Before other cities decide to regulate diets absent a safety issue, they might also consider that some of the same people now pushing for a trans fat ban once recommended the ingredient as a substitute for another health scare: saturated fats. Twenty years ago, Mr. (Michael) Jacobson’s CSPI (Center for Science in the Public Interest) launched a public relations blitz against fast food joints for using palm oil to cook fries. The group claimed victory when restaurants started using partially hydrogenated oil instead. In 1988, a CSPI newsletter declared that “the charges against trans fat just don’t hold up. And by extension, hydrogenated oils seem relatively innocent.” Today, Mr. Jacobson is claiming trans fats kill 30,000 people a year. We wonder if he feels guilty.

The ultimate goal of these so-called consumer advocates is to persuade the FDA to turn on trans fats, a move that would serve the food industry up as the next entree on the plaintiff bar’s menu.

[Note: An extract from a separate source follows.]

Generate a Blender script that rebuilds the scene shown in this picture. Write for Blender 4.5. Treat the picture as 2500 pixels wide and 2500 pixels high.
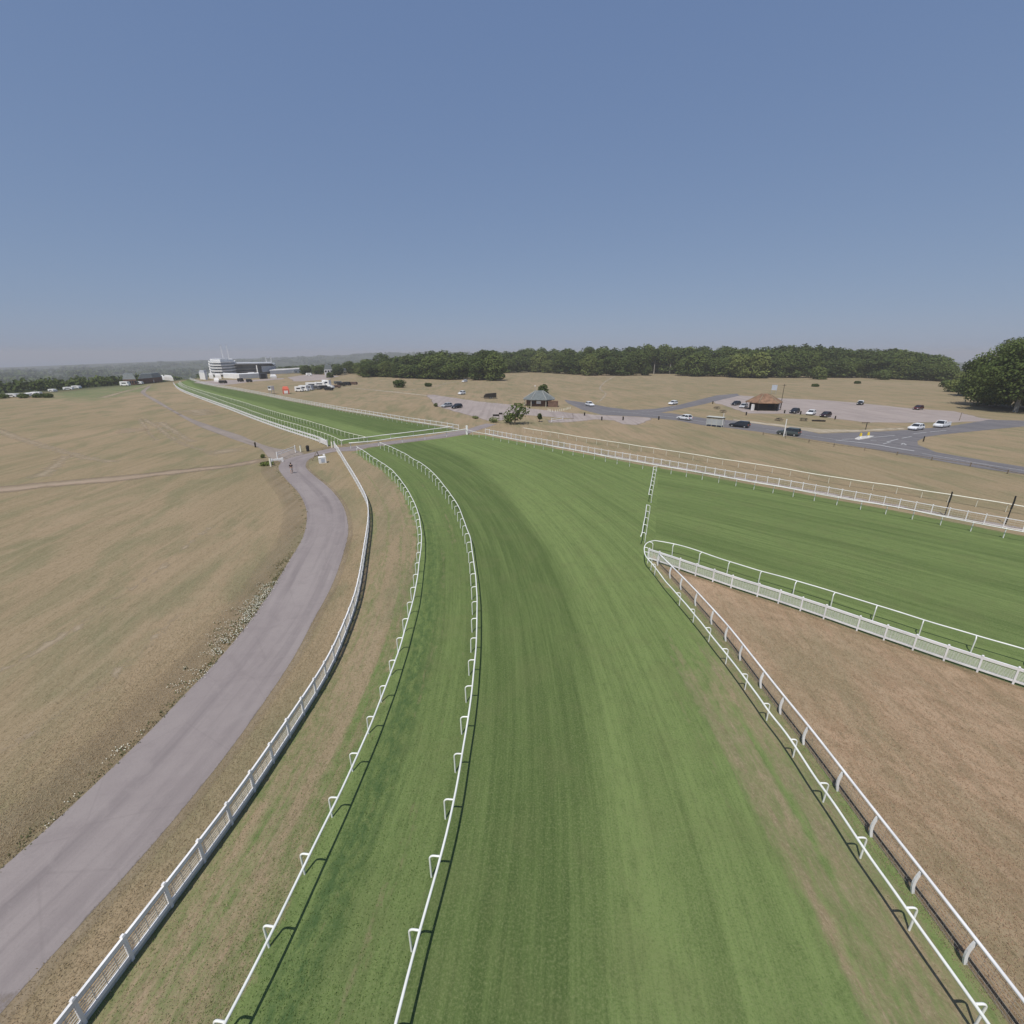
import bpy, bmesh, math, random
import numpy as np
from mathutils import Vector, Matrix, Euler
from mathutils.geometry import delaunay_2d_cdt
R = math.radians
scene = bpy.context.scene
col = scene.collection
for o in list(bpy.data.objects): bpy.data.objects.remove(o)
# ------------------------------------------------------------------ camera
FPX, PITCH, CAM_H = 1130.0, R(19.0), 18.0          # focal length in photo pixels (2500 wide)
cd = bpy.data.cameras.new('camera'); cam = bpy.data.objects.new('camera', cd); col.objects.link(cam)
cam.location = (0, 0, CAM_H); cam.rotation_euler = (R(90) - PITCH, 0, 0)
cd.sensor_width = 36; cd.lens = 36 * FPX / 2500; cd.clip_start = .1; cd.clip_end = 80000
scene.camera = cam
# ------------------------------------------------------------------ light
SUN_EL, SHADOW_AZ = 61.0, 24.0
world = bpy.data.worlds.new('World'); scene.world = world; world.use_nodes = True
wn = world.node_tree; wn.nodes.clear()
sky = wn.nodes.new('ShaderNodeTexSky'); sky.sky_type = 'NISHITA'; sky.sun_disc = False
sky.sun_elevation = R(SUN_EL); sky.sun_rotation = R(SHADOW_AZ + 180)
sky.altitude = 150; sky.air_density = 1.0; sky.dust_density = .4; sky.ozone_density = 1.0
bg = wn.nodes.new('ShaderNodeBackground'); bg.inputs['Strength'].default_value = .12
hs = wn.nodes.new('ShaderNodeHueSaturation'); hs.inputs['Saturation'].default_value = .8
wo = wn.nodes.new('ShaderNodeOutputWorld')
wn.links.new(sky.outputs[0], hs.inputs['Color']); sep = wn.nodes.new('ShaderNodeSeparateColor'); cmb = wn.nodes.new('ShaderNodeCombineColor'); wn.links.new(hs.outputs[0], sep.inputs[0])
for i_, (pw_, k_) in enumerate(((.50, .935), (.41, 1.325), (.27, 2.37))):        # milder contrast of the clear sky, as the camera rendered it
    m1_ = wn.nodes.new('ShaderNodeMath'); m1_.operation = 'POWER'; m1_.inputs[1].default_value = pw_; m2_ = wn.nodes.new('ShaderNodeMath'); m2_.operation = 'MULTIPLY'; m2_.inputs[1].default_value = k_
    wn.links.new(sep.outputs[i_], m1_.inputs[0]); wn.links.new(m1_.outputs[0], m2_.inputs[0]); wn.links.new(m2_.outputs[0], cmb.inputs[i_])
wn.links.new(cmb.outputs[0], bg.inputs[0]); wn.links.new(bg.outputs[0], wo.inputs[0])
sd = bpy.data.lights.new('sun', 'SUN'); sd.energy = 4.0; sd.angle = R(.6); sd.color = (1, .955, .89)
sun = bpy.data.objects.new('sun', sd); col.objects.link(sun)
_d = Vector((math.sin(R(SHADOW_AZ)) * math.cos(R(SUN_EL)), math.cos(R(SHADOW_AZ)) * math.cos(R(SUN_EL)), -math.sin(R(SUN_EL))))
sun.rotation_euler = _d.to_track_quat('-Z', 'Y').to_euler(); sun.location = (0, -40, 80)
scene.view_settings.view_transform = 'Standard'; scene.view_settings.look = 'None'
scene.view_settings.exposure = 0.0; scene.view_settings.gamma = 1.0
try:
    scene.cycles.volume_bounces = 1; scene.cycles.max_bounces = 6; scene.cycles.volume_step_rate = 1
except Exception: pass
random.seed(7); rng = np.random.default_rng(7)
CP, SP = math.cos(PITCH), math.sin(PITCH)

def at(x, y, z=0.0):
    """photo pixel -> world point on the level z"""
    u, v = (x - 1250) / FPX, (y - 1250) / FPX
    dz = -(v * CP + SP); t = (z - CAM_H) / dz
    return Vector((u * t, (CP - v * SP) * t, z))
def at_t(x, y, h=0.):
    """photo pixel -> point on the terrain (the land falls away beyond the fields)"""
    q = at(x, y, -400.); o = Vector((0, 0, CAM_H)); d = (q - o).normalized(); s = 20.
    while s < 6000 and (o + d * s).z > float(terrain((o + d * s).x, (o + d * s).y)) + h: s += 1.0
    return o + d * s
def zat(p, py):
    v = (py - 1250) / FPX
    return CAM_H - p[1] * (v * CP + SP) / (CP - v * SP)
def pxm(p):                                        # photo pixels per metre at a world point
    return FPX / (p[1] * CP + (CAM_H - p[2]) * SP)
def ss(a, b, x):
    t = np.clip((x - a) / (b - a), 0, 1); return t * t * (3 - 2 * t)

# ------------------------------------------------------------------ materials
def new_mat(name):
    m = bpy.data.materials.new(name); m.use_nodes = True
    nt = m.node_tree; b = nt.nodes['Principled BSDF']; b.inputs['Specular IOR Level'].default_value = .2
    return m, nt, b
def N(nt, t, **kw):
    n = nt.nodes.new(t)
    for k, v in kw.items():
        if k.startswith('i_'): n.inputs[k[2:]].default_value = v
        else: setattr(n, k, v)
    return n
def noise(nt, vec, scale, detail=4, rough=.6, dist=0):
    n = N(nt, 'ShaderNodeTexNoise'); n.inputs['Scale'].default_value = scale; n.inputs['Detail'].default_value = detail
    n.inputs['Roughness'].default_value = rough; n.inputs['Distortion'].default_value = dist
    nt.links.new(vec, n.inputs['Vector']); return n.outputs['Fac']
def mathn(nt, op, a, b=None, clamp=False):
    n = N(nt, 'ShaderNodeMath', operation=op); n.use_clamp = clamp
    for i, q in enumerate((a, b)):
        if q is None: continue
        if isinstance(q, (int, float)): n.inputs[i].default_value = q
        else: nt.links.new(q, n.inputs[i])
    return n.outputs[0]
def rng_map(nt, v, a, b, c=0., d=1.):
    n = N(nt, 'ShaderNodeMapRange'); n.clamp = True
    nt.links.new(v, n.inputs[0])
    for i, q in enumerate((a, b, c, d)): n.inputs[i + 1].default_value = q
    return n.outputs[0]
def mixc(nt, fac, a, b, mode='MIX'):
    n = N(nt, 'ShaderNodeMix', data_type='RGBA', blend_type=mode)
    if isinstance(fac, (int, float)): n.inputs[0].default_value = fac
    else: nt.links.new(fac, n.inputs[0])
    for i, q in ((6, a), (7, b)):
        if isinstance(q, tuple): n.inputs[i].default_value = (*q[:3], 1)
        else: nt.links.new(q, n.inputs[i])
    return n.outputs[2]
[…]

Although health-based lawsuits relating to food voluntarily purchased and consumed are absurd beyond belief, it would provide some relief if Mr. Jacobson were served up on a silver platter as a part of that process. But while it would fit the nannies’ definition of justice, it would never happen, because he has (conveniently) “seen the light.”

Just once, it would be nice if the climate police, the food police, the almost totally discredited recycling police, and the other control freaks of the world would admit that they are less than certain about the justifications for the laws, rules, and regulations they want to foist on the populace. Alas, that would open up the arenas involved to debate, which is the last thing they’ll tolerate.